Message from the Dean

Headshot of Sarah Whiting looking to the right and smiling.
Portrait of Sarah Whiting

Design is the breath of opportunity. People often assume that the role of design is to beautify and that it has no importance beyond that. They think of design as the icing on the proverbial cake. Nothing could be further from the truth. As the late architect and activist Beverly Willis once said, “There’s design in everything—even a good program, like a roundtable discussion, takes a lot of what I consider design … the most successful people are good designers, even though they may not be in art or architecture.”

Coming to the GSD means committing to our collective design project: continuously developing shared threads of urgent research questions within an environment of civility, curiosity, striving, empathy, and tolerance. Genuine learning happens only when you can allow yourself to be challenged by different approaches, different voices, different perspectives, different questions, and different precedents. We foster an environment where we challenge each other respectfully, whether in the classroom, at events, or simply over lunch in the school’s backyard. Such openness is necessary because everything can be designed in multiple ways: from the pen or stylus in your hand; to the streets, subways, buildings, and parks of the city you are in right now; to the International Space Station orbiting above. Every one of the GSD’s academic programs is deliberately designed, as is each course that we offer. Design is nothing other than the careful construction of a system, an object, a plan, an argument—in short, it is the creation of a possibility.

Here at the Harvard University Graduate School of Design, we translate new and diverse ways of living and working together into spatial forms, building uses, and public policies that mitigate our climate catastrophe, mend fractured communities, and realize a healthier contemporary world.
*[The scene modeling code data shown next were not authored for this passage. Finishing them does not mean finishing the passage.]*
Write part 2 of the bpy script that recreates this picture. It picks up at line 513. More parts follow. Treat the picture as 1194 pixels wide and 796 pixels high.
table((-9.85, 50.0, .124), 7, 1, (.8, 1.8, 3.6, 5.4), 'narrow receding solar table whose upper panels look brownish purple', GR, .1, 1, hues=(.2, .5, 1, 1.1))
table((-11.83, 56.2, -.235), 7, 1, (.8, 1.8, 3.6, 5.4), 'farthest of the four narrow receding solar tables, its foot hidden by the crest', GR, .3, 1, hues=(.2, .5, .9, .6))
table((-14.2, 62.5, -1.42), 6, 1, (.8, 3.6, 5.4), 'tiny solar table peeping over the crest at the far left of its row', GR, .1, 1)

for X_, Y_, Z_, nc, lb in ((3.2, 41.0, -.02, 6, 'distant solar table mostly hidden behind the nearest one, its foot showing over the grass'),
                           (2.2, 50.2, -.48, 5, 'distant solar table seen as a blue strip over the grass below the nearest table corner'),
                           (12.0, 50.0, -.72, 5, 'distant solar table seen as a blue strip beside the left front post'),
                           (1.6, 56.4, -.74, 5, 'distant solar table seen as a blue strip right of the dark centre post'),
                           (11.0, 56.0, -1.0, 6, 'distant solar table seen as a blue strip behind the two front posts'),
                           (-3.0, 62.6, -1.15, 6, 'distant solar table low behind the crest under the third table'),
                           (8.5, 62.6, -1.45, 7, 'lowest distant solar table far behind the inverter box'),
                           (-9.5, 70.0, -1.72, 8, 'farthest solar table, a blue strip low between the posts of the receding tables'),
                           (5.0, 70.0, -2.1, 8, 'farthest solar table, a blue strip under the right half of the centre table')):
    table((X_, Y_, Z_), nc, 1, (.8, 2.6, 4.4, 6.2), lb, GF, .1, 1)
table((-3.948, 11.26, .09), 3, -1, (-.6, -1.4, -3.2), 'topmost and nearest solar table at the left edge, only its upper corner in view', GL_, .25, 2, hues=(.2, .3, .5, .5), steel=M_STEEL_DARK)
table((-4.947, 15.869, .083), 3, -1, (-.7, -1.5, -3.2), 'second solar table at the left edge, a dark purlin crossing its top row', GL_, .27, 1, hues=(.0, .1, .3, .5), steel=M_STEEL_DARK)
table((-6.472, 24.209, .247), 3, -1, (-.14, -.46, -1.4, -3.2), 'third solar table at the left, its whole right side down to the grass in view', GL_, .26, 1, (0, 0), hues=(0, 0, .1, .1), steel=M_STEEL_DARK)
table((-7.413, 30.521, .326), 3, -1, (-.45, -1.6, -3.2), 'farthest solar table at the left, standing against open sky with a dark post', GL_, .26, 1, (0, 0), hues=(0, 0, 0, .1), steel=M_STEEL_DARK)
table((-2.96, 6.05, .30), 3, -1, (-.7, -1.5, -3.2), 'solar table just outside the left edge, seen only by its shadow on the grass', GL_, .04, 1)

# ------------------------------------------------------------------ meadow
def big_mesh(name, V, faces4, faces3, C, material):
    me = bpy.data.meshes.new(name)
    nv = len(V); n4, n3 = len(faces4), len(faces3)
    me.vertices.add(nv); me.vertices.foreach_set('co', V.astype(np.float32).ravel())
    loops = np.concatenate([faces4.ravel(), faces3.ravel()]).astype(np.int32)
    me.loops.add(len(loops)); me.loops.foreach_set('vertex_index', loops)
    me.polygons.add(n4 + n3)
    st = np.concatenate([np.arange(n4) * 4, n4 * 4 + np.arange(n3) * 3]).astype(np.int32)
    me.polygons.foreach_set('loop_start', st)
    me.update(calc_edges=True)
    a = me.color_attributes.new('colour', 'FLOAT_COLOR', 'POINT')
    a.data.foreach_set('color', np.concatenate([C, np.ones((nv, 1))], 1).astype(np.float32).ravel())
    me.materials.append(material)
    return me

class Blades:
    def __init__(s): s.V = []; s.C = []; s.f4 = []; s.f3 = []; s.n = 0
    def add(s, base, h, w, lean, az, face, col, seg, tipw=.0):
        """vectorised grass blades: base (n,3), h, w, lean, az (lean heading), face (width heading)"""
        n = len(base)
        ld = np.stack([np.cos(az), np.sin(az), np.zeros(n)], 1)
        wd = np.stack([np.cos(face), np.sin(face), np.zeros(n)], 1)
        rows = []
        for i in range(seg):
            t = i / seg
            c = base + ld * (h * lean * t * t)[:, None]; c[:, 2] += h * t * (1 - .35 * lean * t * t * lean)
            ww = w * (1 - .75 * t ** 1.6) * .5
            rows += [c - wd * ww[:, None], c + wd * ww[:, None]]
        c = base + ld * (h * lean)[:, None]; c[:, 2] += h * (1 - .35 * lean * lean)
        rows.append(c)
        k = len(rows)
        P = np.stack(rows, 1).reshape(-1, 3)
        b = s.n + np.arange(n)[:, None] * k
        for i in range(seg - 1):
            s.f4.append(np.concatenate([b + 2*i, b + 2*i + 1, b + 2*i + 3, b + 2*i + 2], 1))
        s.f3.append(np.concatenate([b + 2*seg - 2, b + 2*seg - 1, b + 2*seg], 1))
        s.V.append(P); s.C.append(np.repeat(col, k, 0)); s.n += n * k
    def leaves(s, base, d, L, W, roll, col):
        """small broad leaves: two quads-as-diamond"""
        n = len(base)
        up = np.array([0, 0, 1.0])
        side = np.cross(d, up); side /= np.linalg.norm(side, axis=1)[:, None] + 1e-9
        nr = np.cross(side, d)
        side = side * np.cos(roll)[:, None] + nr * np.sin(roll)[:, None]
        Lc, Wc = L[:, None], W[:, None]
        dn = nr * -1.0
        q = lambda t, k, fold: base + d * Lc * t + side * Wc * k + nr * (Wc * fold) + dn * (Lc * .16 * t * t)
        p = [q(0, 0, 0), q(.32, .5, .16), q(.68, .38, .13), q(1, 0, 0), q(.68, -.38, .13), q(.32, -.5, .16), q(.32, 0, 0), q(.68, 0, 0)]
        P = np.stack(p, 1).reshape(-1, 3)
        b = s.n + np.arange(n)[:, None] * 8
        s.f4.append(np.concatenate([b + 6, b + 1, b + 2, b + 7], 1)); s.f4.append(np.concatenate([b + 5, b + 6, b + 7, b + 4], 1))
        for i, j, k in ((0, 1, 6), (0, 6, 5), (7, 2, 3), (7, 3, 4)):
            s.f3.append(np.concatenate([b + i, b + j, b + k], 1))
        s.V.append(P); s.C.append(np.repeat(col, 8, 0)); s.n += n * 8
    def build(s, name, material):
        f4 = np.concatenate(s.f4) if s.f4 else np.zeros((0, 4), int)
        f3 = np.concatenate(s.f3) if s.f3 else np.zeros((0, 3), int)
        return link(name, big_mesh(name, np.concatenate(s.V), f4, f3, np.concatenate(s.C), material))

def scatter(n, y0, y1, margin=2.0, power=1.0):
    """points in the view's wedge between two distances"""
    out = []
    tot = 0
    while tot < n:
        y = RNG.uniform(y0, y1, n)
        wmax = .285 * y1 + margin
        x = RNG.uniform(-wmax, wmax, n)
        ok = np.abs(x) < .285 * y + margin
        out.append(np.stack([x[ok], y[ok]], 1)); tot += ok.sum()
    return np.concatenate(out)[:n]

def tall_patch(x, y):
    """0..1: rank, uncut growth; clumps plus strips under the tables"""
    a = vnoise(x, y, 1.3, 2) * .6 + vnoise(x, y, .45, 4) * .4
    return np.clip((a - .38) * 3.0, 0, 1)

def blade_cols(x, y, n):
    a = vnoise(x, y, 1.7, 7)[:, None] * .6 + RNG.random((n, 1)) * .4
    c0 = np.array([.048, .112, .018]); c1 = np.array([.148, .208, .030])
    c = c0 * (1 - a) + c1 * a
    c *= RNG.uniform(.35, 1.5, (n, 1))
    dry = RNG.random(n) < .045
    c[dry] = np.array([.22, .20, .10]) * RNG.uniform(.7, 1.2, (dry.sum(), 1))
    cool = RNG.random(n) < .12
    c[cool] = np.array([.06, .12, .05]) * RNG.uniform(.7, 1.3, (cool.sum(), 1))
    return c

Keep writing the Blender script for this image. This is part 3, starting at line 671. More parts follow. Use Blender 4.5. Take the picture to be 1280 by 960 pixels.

The GSD’s breadth of programs enables radical cross-disciplinarity while also ensuring the specificity and precision of core expertise. We synthesize knowledge from across the academy and the public and private sectors to distill the most relevant and effective ideas into an innovative design, an effective public process, or generative history—always responding to the complex circumstances of a place, its community, and its future.

We work across a rich diversity of offerings at the GSD—nine different degrees comprising 16 different programs. Added to these degree programs are the Loeb Fellowship, the Wheelwright Prize, Executive Education, the Undergraduate Architecture Studies concentration, Early Design Education programs, and a remarkable array of student organizations, not to mention public lectures, exhibitions, conferences, and publications that are produced each semester at the GSD and across Harvard’s entire campus.

For collaboration to soar in this bountiful environment, each party has to come to the table with expertise. Every one of our degree programs is anchored in a constantly evolving core or a proseminar or a required series of courses that lay out the fundamental skills, methods, and bodies of knowledge that drive the disciplines forward. In reckoning with the cores of our disciplines, and in mastering their fundamentals—as students, teachers, and practitioners—we all learn to sharpen our vision, deepen our empathy, and commit to an idea, an argument, a design, and its consequences.

A hallmark of the GSD is the convergence of our various core programs in our advanced electives, most of which are cross-disciplinary and bring together students from across the school. Such cross-disciplinary collaboration is precisely what equips our students to address our contemporary global challenges. As you explore the extraordinary range of programs the GSD has to offer, consider these two complementary ends of our spectrum—the intimate rigor of each program’s discipline-specific offerings, and the expansive breadth and depth of our cross-disciplinary options and electives.

I am excited about what the future holds for our GSD. When the semester is in full swing, the energy in Gund Hall is unlike any school or workplace I’ve encountered. Our entire GSD campus teems with remarkable research, captivating conversations, exciting events, and surprising syntheses. I sincerely hope you will consider joining us in Cambridge, and that we might soon cross paths in the Trays, in the Loeb Library, at a crit, or during an event in Piper Auditorium.